Step 3: Stock Pickers updated

Luck or Skill: Evidence from S&P's Persistence Scorecard

Step 3: Stock Pickers updated

Besides tracking active fund managers against their respective benchmarks, Standard & Poor's fund researchers also compare how consistently recent top-performers are able to keep producing winning records in subsequent years. 

The U.S. Persistence Scorecard, as it's called, serves as an extension of S&P Dow Jones Indices' SPIVA (Standard & Poor Indices Versus Active) report. Both of these research series are noteworthy in that S&P scrubs results for so-called survivorship bias. Such a bias amounts to a statistical shell game played by active managers in which old funds are merged or shuttered, yet final performance results don't take such manifestations into account.

Like its SPIVA cousin, S&P's Persistence Scorecard also considers how often active fund managers shift their investment focus. This is known in the industry as "style drift," and can skew comparisons between competitors in similar categories.

At IFA, our wealth advisors warn investors against trusting studies that don't scrub numbers to account for survivorship bias and style drift. In our view, this S&P research series also stands out from the pack for its underlying approach to digging deeper into core SPIVA data.

The Persistence Scorecard tracks the percentage of U.S. equity funds that remained in the top-quartile (25%) or top-half (50%) rankings over five-consecutive annual periods (through 2021). As you can see from the charts shown below, since the first year (2017) is used as a statistical reference point for the following year, the data comparison begins in the subsequent year, in this case 2018.

In essence, the Persistence Scorecard is asking a rather straightforward question: If we have an active fund that was in the top half of its peer group over the prior year, what are the odds that it will remain there in subsequent years? 

The answer is fairly stark, according to the latest analysis by S&P's researchers. In shorter timeframes, they found that some active funds showed an ability to outperform for a year or two.

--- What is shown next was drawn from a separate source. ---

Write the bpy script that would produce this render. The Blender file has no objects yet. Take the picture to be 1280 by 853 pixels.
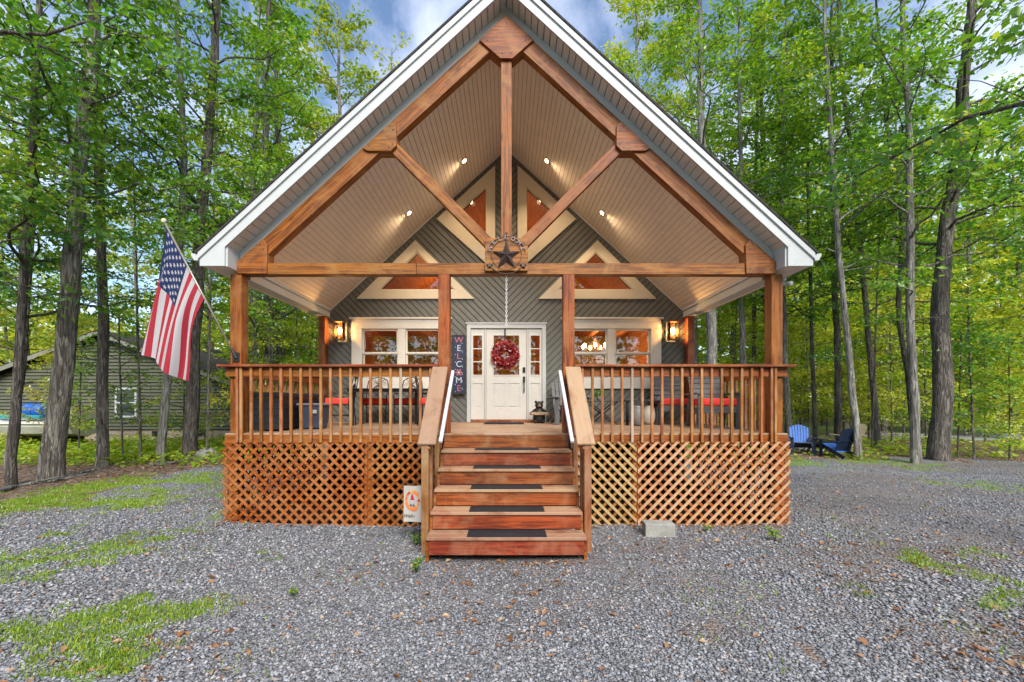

This led the Persistence Scorecard's authors to ask: "Had these funds developed a consistent winning strategy?" As the timeframe compared was extended across three-straight years, their answer was rather succinct: "Sadly, no." 

Once the scorecard's horizon was broadened to five years, "the picture looks even more bleak," the researchers noted. 

How inconsistent was active management's outperformance? As you can see from the following pie charts, a vast majority of surviving fund managers weren't able to keep beating their respective benchmark returns from one year to the next in the most recent period reviewed. And that's even after adjusting for such shenanigans as survivorship bias and style drift.  

The latest S&P Persistence Scorecard provided even more sobering data revealing how quickly one-year performance bursts by active managers can start to erode. This might seem counterintuitive. After all, if fund managers were skillful at consistently picking individual stock winners, then they should remain in the top half without much difficulty. That clearly didn't turn out to be the case in the four major equity categories (All Domestic Funds, All Large-Cap Funds, All Mid-Cap Funds and All Small-Cap Funds) studied by S&P in this research report. (See bar chart below.) 

Even refining such an analysis to just the top outperformers — i.e., those managers whose funds scored in the top quartile of their peers' overall results — wound up showing steep declines from the first year through subsequent years. The chart below, which uses S&P data, provides more evidence that any short-term outperformance by active stock pickers is based primarily on luck, not skill.  

Whether measured by the top 25% or more broadly (top half), the S&P researchers noted that persistence in outperformance tends to be greater over shorter investment horizons. As they summarized:

"Should investment results be attributed to skill or luck? Genuine skill is likely to persist, while luck is random and fleeting. Thus, one measure of skill is the consistency of a fund's performance relative to its peers or to its benchmark. The Persistence Scorecard shows that regardless of asset class or style focus, active management outperformance is typically short-lived, with few funds consistently outranking their peers or benchmarks."

Also worth noting: The most recent Persistence Scorecard found that in some categories during certain short periods, "numbers are occasionally better than what would be expected if fund performance was randomly distributed." Even though a rather small number of active managers might show some signs of outperformance, say around 3%, the odds for such funds falling along the lines of a normal distribution might be even lower.

"While the persistence report does not prove that fund performance is completely random," the S&P researchers note, "from a practical or decision-making perspective, it reinforces the notion that choosing between active funds on the basis of previous outperformance is a misguided strategy. After all, there remains a 96.8% chance that a top-quartile fund will not stay in the top quartile for the next four years."